Counting Circles
Because I had different warm-up routines I wanted to try, I’m this week ending my second go at Counting Circles, and won’t be using them again until next year. But they’ve had a great run! I think the students got a lot out of them, and I experimented with them in lots of different ways, a few of which I captured as pictures, so I wanted to share them below.

One of the earlier things I tried was do work with an open inequality – that can count by any amount they want, as long as they don’t go below 40.

Later on, we counted by monomials and, then, binomials. A fun thing that tricks them up is to swap the order of the binomial. (Commutative property!) Then see how starts adding the wrong thing together, just because they were going left to right.

Later, after we had done exponential functions, I tried out a geometric sequence. But I had to make sure I started low enough that we could get around the class!

Another geometric sequence was the powers of 10. I mostly wanted to make sure they could name them all!

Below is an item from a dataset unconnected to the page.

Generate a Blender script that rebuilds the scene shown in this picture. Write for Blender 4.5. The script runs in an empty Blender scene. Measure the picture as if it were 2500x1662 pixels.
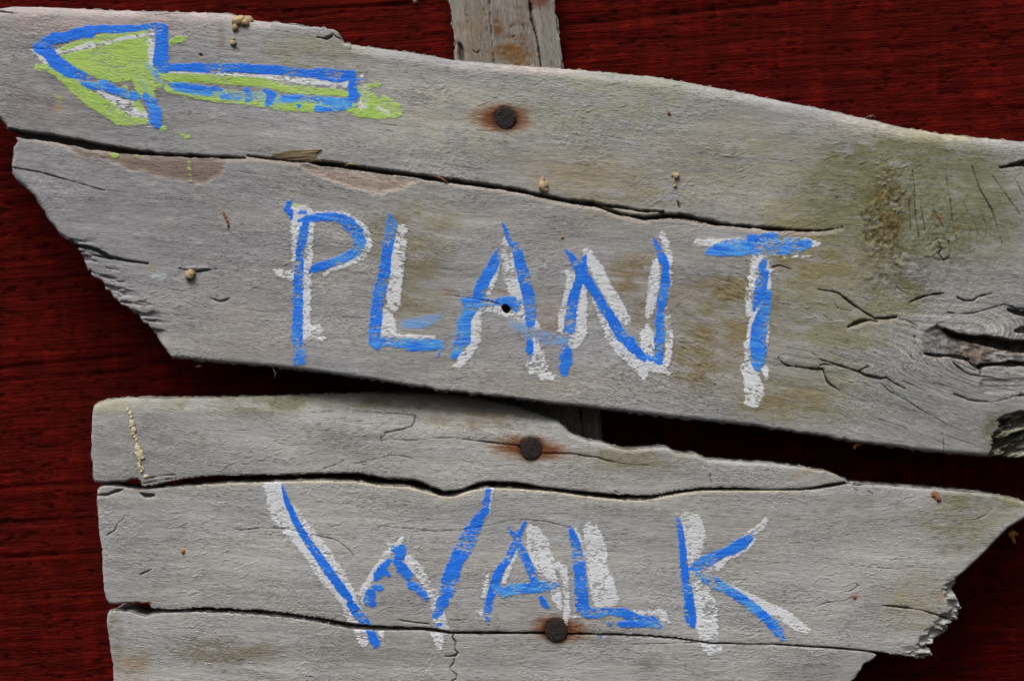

They weren’t allowed to just say digits for this one, they had to say the names.

Technically this one is still geometric, though it didn’t feel the same. But I also was a stickler here, too – if a kid said “2 x 26” that’s what I wrote, instead of “2x^26”

As my last thing, today we did a quadratic counting circle. Now, we haven’t done quadratic functions yet – that starts next week. So this was somewhat of a preview. They also weren’t expecting the perfect squares – only one students noticed that in time to help them on their turn. There was a lot more collaboration on this circle because they had to refer back explicitly to what the last person did. I’ll do two more of these (triangle numbers tomorrow), and then that’s it!